Pricing for the Zumaround starts at $1,250, and comes in red, blue, yellow and green varieties. While this price tag may seem steep for some, this vehicle enables riders to avoid having to use their car or truck if they are heading to the post office or a nearby friend's house. With its catchy name and low-energy mode of transport, you may soon see more of these scooting around your neighborhood.

The power of oceans: Hydrokinetic energy and how it works

As the debate about the future of U.S. green energy rages around the country and in the halls of Congress, it's important for everyday Americans to learn more about the different types of renewable energy sources that are available to us.

Today, we're going to look at a power source that has been instituted in some areas and may become more widespread as technology develops: hydrokinetic energy.
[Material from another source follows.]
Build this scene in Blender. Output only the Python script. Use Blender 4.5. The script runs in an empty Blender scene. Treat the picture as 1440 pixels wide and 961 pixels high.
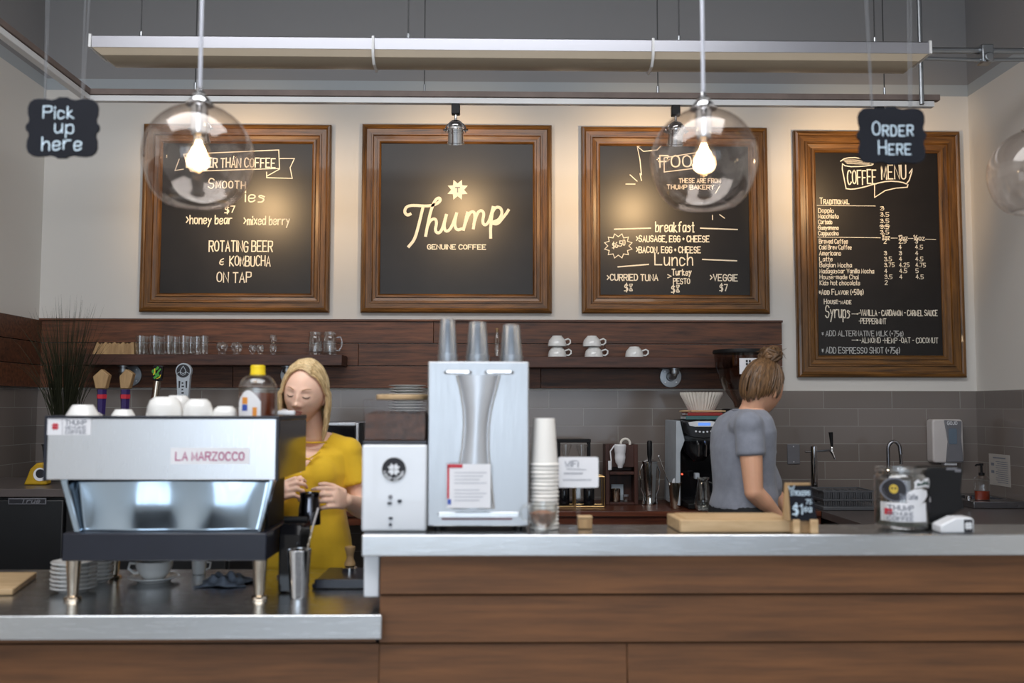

This type of electricity generation relies on the ebb and flow of ocean water. According to the U.S. Department of Energy, there are three major types of equipment used in current hydrokinetic systems:

Submerged turbines – These instruments utilize river or ocean currents to drive large propeller systems and thus generate electricity. They come in a variety of sizes for different deployments, ranging from those that can be placed in large streams to ones installed at the edges of harbors to capture the wakes created by passing ships.

Tidal generators – A specialized type of hydrokinetic technology, these machines create power by capturing the rise and fall of the tides. However, this form of energy production can only be used in areas with a substantial difference between low tide and high tide elevations. Otherwise, it would cost more electricity than it brings in.

Wave power buoys – If you've ever been on a harbor cruise or walked along the beach, you've seen those big orange buoys with bells or light fixtures attached to them. In the past several years, designers have been equipping these bobbers with power generators that feed into a long cable. This cable traces back to the shore, where it's connected to the local power grid.

The DoE says on its website that many companies are pursuing hydrokinetic energy solutions to take the pressure off local power grids and reduce reliance on fossil fuel power. While this market is still in its infancy, it's probable that Americans will see more and more water-based electrical sources in the future.

Fisker Automotive: Drivers experiencing fuel efficiency of 150 MPG or greater

Electric car manufacturer Fisker Automotive recently announced in a press release that its line of Karma hybrid sedans have been achieving the company's most ambitious targets for fuel economy and technology development. Not only has the company already reached the 2025 target efficiency level as mandated by the National Highway Traffic Safety Administration (NHSTA), but some of its drivers responded in a recent survey that they have seen fuel-saving levels of up to 200 miles per gallon (MPG).

In August, the NHSTA approved rules that require cars to emit lower levels of greenhouse gases. To reach this goal, the government agency mandates that manufacturers implement higher fuel economies beginning in 2017. According to the press release, Fisker Automotive's Karma must be capable of 45.6 MPG by 2025.

"Regulators must make assumptions about how a car is driven on average, but the appeal of the Karma is that the driver can decide when to drive on electricity and when to drive on gas," Fisker said. "The car’s performance in the real world is what matters most – and customer feedback so far suggests Karma owners are outperforming the assumptions behind the regulations."

The survey, which sampled 30 Fisker drivers, showed that hybrid car motorists were experiencing 150 MPG on average. Several respondents said that when taking trips in excess of several thousand miles, they reached levels of up to 200 MPG.

These developments highlight the economic and environmental benefits of hybrid vehicles, but the fact remains that cars like the Karma are still prohibitively expensive. As fuel efficiency standards are raised over the next decade, the market could see more affordable models available to everyday consumers.